### Supplied data:
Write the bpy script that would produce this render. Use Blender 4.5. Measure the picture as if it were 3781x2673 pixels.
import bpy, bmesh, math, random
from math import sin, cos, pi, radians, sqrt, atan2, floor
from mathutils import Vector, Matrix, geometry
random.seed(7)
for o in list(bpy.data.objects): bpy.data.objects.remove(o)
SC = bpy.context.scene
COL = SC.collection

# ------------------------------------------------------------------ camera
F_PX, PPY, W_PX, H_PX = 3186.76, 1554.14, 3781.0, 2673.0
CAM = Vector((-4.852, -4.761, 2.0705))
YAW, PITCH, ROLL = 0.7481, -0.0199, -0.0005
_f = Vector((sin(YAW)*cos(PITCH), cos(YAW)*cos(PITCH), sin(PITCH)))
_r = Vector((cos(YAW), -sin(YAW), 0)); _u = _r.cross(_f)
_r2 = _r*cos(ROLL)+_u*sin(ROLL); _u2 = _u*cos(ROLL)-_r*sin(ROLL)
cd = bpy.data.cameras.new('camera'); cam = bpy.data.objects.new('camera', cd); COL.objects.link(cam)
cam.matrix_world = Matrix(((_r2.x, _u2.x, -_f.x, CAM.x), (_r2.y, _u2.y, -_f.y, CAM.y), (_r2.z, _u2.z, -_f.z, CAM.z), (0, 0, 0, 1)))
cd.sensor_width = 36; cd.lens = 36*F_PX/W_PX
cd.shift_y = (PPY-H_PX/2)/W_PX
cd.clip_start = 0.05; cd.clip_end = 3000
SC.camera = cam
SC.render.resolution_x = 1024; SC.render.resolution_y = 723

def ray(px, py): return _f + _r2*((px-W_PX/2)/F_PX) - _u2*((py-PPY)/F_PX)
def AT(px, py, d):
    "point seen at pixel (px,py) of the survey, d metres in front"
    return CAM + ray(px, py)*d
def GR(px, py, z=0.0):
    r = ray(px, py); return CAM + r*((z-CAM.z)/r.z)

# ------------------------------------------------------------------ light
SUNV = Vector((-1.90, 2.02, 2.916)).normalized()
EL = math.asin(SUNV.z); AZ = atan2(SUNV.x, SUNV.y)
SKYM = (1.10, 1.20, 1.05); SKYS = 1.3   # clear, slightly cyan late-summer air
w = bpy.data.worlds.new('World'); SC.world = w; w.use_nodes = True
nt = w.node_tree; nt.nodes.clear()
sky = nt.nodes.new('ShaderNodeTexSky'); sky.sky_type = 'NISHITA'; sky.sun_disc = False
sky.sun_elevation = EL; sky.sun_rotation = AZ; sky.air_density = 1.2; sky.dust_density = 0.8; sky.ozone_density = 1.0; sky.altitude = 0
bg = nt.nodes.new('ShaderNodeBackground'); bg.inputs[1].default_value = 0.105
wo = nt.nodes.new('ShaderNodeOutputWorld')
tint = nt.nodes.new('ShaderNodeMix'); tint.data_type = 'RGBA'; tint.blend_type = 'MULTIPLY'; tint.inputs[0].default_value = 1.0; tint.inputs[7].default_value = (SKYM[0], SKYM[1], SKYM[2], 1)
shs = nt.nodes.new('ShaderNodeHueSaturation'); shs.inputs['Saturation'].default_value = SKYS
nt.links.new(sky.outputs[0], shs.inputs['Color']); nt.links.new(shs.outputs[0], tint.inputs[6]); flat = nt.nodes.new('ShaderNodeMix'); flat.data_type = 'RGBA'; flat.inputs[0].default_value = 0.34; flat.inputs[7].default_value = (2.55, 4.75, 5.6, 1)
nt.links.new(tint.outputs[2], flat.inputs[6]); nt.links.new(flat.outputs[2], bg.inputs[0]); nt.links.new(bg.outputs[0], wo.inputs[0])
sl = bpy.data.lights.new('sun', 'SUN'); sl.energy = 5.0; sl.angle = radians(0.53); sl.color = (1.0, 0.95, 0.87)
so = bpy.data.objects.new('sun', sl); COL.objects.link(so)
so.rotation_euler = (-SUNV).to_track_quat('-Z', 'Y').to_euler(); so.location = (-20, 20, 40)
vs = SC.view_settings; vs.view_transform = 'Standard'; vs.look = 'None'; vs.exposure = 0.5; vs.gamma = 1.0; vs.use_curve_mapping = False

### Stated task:
Look above and repeat, character for character, the lines from the first one to the line with "COL = SC.collection", counting both.

### Full solution:
Write the bpy script that would produce this render. Use Blender 4.5. Measure the picture as if it were 3781x2673 pixels.
import bpy, bmesh, math, random
from math import sin, cos, pi, radians, sqrt, atan2, floor
from mathutils import Vector, Matrix, geometry
random.seed(7)
for o in list(bpy.data.objects): bpy.data.objects.remove(o)
SC = bpy.context.scene
COL = SC.collection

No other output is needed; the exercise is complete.